We have held: “Want of ordinary care, and not knowledge of the danger, is the test of contributory negligence.” Welsh v. City of South Omaha, 98 Neb. 148, 152 N. W. 302, last followed in Element v. Lindell, 189 Neb. 540, 298 N. W. 137.
We have also held: “A person who knowingly and of his own volition exposes himself to an obvious danger cannot recover damages for any injury which he might have avoided by the use of reasonable care.” Kerwin v. Thompson, Belden & Co., 110 Neb. 251, 192 N. W. 692.
The questions then for determination are whether or not the deceased was in the exercise of ordinary care in going into and remaining in the street under the circumstances there existing; could he have avoided injury to himself by the use of reasonable care; and if he was guilty of contrib*370utory negligence was that negligence more than slight so as to bar recovery under the provisions of section 20-1151, Comp. St. 1929? As we view it these are questions to be determined by a jury and that the facts shown do not establish contributory negligence which as a matter of law prevents recovery.
Defendant further contends that the deceased was merely loitering on the highway, and was not “actually making viatic use of the highway,” and that it owed him no duty “except not to wantonly or intentionally injure him,” citing 45 C. J. 840, and Cooper v. Teter, 15 S. E. (2d) (W. Va.) 152, and Conner v. East Bay Municipal Utility District, 8 Cal. App. (2d) 613, 47 Pac. (2d) 775.
We have held that, “When one engaged in the lawful use of the highway causes an obstruction to be placed upon it in such a manner as to be dangerous to traffic, he must use ordinary care to prevent injury to others where he knows that said obstruction is calculated to do injury to travelers upon said highway.” Simonsen v. Thorin, 120 Neb. 684, 234 N. W. 628. It is clear then that the defendant owed the duty of ordinary care to prevent injury to the deceased unless the fact that deceased was a bystander on the highway prevents the application of the rule. We are not prepared to say that the mere fact that deceased walked into the street and stopped for the purpose of observing what was going on there relieves the defendant from liability to him for the results of its negligence. The controlling fact is that the deceased was in the street, and not the intent he had in being there.
The liability of the defendant is predicated upon the facts which plaintiff’s evidence tends to establish. The deceased’s liability for negligence or contributory negligence is predicated upon the fact that he went into and remained in the street under the circumstances then existing.
In Brenning v. Remington, 136 Neb. 883, 287 N. W. 776, we reviewed the authorities dealing with the question of a person who is injured while standing in a street. They will not be repeated here.
*371It is admittedly difficult to find cases in point on all the facts. We cite the following cases as supporting the conclusion we have reached in this matter.

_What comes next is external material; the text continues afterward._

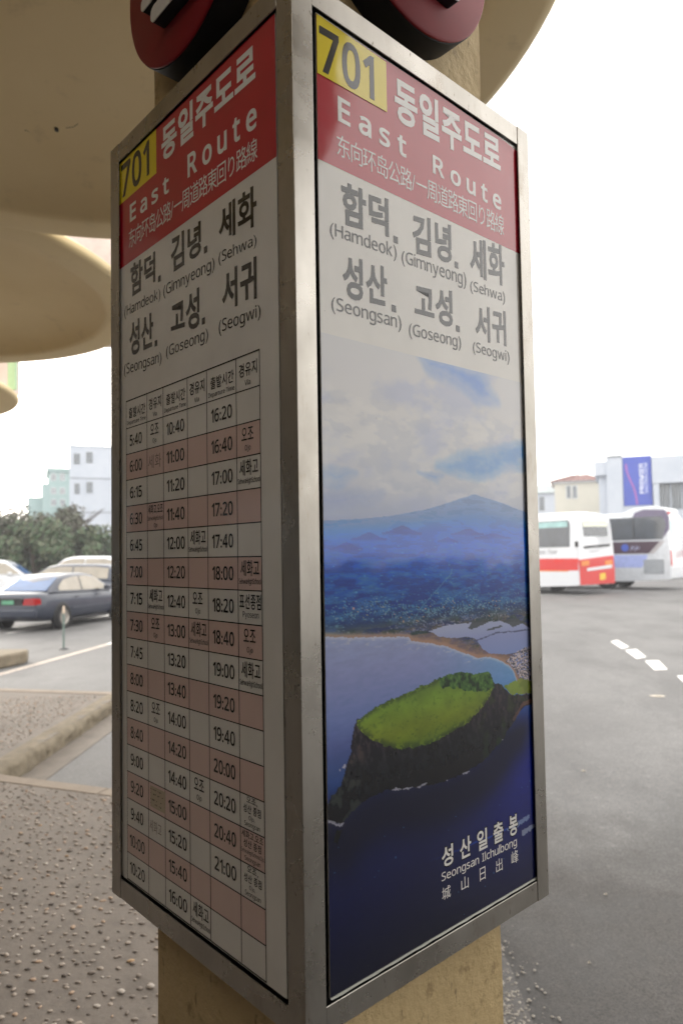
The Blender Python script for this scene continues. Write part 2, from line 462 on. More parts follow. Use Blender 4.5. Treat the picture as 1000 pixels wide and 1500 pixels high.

In Shore v. Minter, 160 Minn. 215, 199 N. W. 744, plaintiff had been standing at an intersection talking- for “a few minutes” with one foot on the curb and one foot in the street. While in that position she was struck by a truck driven by defendant. Neither party saw the other. Contributory negligence was claimed. The court held that a jury question was presented.
In Walters v. Rowls, 105 Ind. App. 632, 16 N. E. (2d) 969, plaintiff Rowls had been standing in the street at the side o'f defendant Walters’ truck which was out of gas at night and without lights required by statute. Rowls saw the car of Pense approaching from the rear, and Rowls left his place in the street, walked around in front of the Walters’ truck for the purpose of getting off the pavement. The Pense car hit the Walters truck and it in turn hit Rowls. Walters contended that Rowls was a spectator or bystander with full knowledge of the fact that Walters had not complied with the provisions of the statute as to lights and flares and was therefore guilty of contributory negligence as a matter of law. The trial court held that a jury question was presented and that judgment was affirmed.
In Perrodin v. Thibodeaux, 191 So. (La. App.) 148, the deceased was standing on the pavement, at 8 p. m., beside a car parked in front of a village store. Several men were standing beside or leaning against the car. Deceased was run into by a negligently operated truck of the defendant. The court asked this question: “Was the deceased guilty of contributory negligence in standing on the paved portion of the highway beside the parked car, and in his failure to get out of the way of the fast approaching- truck?” The court said: “The mere fact that a person is standing on the edge of the road when struck by a car, does not necessarily show contributory negligence on his part as a matter of law, where there is ample room for the motorist to pass, as the pedestrian has a right to assume that the motorist will not, without warning, fun over him.”
*372In White v. Edwards, 222 Mich. 321, 192 N. W. 560, the plaintiff had walked across the street to talk the driver of a truck to see if he could get a ride to a near-by town. He stood there for about three minutes. Defendant’s automobile struck plaintiff while he was standing- beside the truck. It was contended that plaintiff was not “walking” within the provisions of a statute determining the duty of one using the highway. The court declined to give “a narrow, limited construction,” saying that such statutes are designed to protect life and limb and further said: “Numerous decisions of courts of last resort hold, and we think they should be followed, that one injured while momentarily standing in the highway and when not in motion is not per se guilty of contributory negligence, and that the offending party is not exonerated from all duty and from liability by the fact that he is not in motion.” (Citing cases.)
The question of defendant’s negligence, if any, and deceased’s contributory neglig-ence, if any, are jury questions to be determined by the rules as. to ordinary care.
The motion for a rehearing is denied.